MATERIAL PROVIDED:

■ ■ ■

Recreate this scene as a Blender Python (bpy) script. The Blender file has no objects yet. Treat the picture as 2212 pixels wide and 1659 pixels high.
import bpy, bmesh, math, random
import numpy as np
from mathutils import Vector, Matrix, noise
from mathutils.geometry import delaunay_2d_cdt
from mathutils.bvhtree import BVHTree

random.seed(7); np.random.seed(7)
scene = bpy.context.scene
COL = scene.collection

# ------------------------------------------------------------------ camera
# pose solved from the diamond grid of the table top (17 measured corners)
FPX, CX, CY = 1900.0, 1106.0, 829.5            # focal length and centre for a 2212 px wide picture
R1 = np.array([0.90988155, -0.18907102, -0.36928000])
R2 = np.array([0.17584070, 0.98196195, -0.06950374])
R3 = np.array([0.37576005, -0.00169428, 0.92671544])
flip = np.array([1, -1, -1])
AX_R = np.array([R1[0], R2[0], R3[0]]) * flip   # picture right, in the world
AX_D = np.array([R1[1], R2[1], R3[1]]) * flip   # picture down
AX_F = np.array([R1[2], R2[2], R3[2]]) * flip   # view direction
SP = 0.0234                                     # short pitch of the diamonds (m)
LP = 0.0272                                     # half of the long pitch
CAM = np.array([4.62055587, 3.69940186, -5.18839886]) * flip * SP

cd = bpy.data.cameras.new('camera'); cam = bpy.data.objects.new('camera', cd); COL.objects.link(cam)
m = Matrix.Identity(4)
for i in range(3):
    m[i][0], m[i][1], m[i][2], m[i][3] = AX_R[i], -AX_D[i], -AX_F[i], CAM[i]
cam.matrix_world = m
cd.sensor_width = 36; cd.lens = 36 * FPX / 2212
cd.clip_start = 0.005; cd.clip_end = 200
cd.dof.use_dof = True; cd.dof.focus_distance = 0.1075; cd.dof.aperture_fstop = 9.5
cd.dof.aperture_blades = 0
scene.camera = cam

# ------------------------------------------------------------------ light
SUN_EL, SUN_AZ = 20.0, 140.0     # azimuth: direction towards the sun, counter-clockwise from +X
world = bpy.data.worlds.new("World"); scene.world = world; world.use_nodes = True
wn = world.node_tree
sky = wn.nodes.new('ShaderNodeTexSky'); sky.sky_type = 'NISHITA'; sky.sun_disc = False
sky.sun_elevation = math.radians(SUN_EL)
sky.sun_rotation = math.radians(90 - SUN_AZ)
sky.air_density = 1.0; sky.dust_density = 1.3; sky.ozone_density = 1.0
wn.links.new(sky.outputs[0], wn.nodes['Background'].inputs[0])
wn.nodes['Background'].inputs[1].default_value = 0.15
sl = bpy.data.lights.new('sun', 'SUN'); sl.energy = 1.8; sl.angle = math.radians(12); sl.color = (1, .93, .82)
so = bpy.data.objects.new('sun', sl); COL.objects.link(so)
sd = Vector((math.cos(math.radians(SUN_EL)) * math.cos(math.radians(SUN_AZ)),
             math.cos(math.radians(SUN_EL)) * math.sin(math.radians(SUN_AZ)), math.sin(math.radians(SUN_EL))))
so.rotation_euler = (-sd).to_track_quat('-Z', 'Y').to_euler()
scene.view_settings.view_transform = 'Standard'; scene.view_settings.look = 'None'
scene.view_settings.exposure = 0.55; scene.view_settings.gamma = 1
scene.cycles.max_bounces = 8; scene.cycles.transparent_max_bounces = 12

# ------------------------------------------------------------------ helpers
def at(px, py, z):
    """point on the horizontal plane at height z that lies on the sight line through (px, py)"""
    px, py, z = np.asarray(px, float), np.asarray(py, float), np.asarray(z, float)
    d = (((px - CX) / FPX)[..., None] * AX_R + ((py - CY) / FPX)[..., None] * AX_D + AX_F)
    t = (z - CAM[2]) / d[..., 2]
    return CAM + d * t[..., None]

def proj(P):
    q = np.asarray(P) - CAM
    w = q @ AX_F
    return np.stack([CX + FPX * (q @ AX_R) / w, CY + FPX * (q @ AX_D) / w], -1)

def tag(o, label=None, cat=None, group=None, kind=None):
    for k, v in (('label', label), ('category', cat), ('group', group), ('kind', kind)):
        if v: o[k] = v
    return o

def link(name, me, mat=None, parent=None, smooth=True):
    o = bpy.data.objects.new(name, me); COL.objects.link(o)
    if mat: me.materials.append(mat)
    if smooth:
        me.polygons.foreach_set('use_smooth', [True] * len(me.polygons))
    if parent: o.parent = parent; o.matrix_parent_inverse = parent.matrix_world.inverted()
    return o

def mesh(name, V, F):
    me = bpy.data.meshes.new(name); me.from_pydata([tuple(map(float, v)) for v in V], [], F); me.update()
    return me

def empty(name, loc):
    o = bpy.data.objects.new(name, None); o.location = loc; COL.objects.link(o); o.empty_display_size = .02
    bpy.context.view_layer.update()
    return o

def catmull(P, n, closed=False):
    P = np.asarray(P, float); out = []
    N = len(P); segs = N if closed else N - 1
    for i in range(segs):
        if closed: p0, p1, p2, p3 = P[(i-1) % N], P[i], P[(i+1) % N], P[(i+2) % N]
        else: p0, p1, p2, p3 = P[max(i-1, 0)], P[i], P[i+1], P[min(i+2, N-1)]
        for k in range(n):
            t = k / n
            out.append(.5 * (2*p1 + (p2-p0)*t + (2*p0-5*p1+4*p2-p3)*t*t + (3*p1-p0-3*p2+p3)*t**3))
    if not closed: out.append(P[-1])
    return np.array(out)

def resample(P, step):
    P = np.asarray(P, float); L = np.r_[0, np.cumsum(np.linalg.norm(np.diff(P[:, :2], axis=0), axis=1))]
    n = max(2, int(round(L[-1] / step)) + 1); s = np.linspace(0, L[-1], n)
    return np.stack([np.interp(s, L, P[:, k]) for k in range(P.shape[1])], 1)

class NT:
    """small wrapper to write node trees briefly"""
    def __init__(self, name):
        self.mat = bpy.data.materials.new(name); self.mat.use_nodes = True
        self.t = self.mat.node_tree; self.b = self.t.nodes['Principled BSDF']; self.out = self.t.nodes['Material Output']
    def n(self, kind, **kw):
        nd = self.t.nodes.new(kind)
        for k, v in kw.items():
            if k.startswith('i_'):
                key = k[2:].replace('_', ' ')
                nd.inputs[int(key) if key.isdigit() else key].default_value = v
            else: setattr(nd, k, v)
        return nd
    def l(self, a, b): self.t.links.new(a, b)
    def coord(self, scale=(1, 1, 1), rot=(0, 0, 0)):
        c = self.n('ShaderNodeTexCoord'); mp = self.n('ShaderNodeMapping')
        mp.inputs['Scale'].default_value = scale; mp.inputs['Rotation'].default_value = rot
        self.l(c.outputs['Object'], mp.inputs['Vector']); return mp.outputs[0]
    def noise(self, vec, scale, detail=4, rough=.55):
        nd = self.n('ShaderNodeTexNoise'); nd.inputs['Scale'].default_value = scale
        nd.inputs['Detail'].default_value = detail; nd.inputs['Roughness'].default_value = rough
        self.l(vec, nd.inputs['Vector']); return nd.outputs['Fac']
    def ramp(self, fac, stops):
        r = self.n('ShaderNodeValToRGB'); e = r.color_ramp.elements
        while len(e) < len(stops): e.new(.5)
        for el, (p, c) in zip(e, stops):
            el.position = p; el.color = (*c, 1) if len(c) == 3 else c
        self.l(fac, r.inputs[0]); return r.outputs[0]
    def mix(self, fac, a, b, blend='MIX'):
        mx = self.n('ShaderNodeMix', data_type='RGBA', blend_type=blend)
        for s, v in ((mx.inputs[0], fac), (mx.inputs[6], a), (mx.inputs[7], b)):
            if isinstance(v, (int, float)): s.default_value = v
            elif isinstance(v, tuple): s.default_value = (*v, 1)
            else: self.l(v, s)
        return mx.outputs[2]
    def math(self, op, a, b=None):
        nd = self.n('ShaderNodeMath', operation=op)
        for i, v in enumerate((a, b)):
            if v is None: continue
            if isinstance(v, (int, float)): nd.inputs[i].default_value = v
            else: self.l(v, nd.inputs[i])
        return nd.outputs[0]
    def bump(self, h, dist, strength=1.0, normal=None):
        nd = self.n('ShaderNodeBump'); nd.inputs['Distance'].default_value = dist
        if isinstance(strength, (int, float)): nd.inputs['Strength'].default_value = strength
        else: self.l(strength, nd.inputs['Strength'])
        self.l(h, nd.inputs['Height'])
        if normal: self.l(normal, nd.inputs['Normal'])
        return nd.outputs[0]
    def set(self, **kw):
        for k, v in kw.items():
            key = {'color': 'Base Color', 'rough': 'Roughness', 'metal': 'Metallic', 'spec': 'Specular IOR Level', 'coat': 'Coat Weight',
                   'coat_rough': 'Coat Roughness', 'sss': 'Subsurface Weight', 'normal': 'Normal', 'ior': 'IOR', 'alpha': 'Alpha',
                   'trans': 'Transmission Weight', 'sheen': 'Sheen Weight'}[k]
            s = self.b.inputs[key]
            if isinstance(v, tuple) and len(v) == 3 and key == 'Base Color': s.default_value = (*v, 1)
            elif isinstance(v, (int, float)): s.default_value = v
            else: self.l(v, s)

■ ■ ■

WHAT THIS TASK INVOLVES:
Quote verbatim the opening lines of the listing above, ending with the line where "COL = scene.collection" appears; include both endpoints and nothing more.

EXERCISE RESPONSE:
Recreate this scene as a Blender Python (bpy) script. The Blender file has no objects yet. Treat the picture as 2212 pixels wide and 1659 pixels high.
import bpy, bmesh, math, random
import numpy as np
from mathutils import Vector, Matrix, noise
from mathutils.geometry import delaunay_2d_cdt
from mathutils.bvhtree import BVHTree

random.seed(7); np.random.seed(7)
scene = bpy.context.scene
COL = scene.collection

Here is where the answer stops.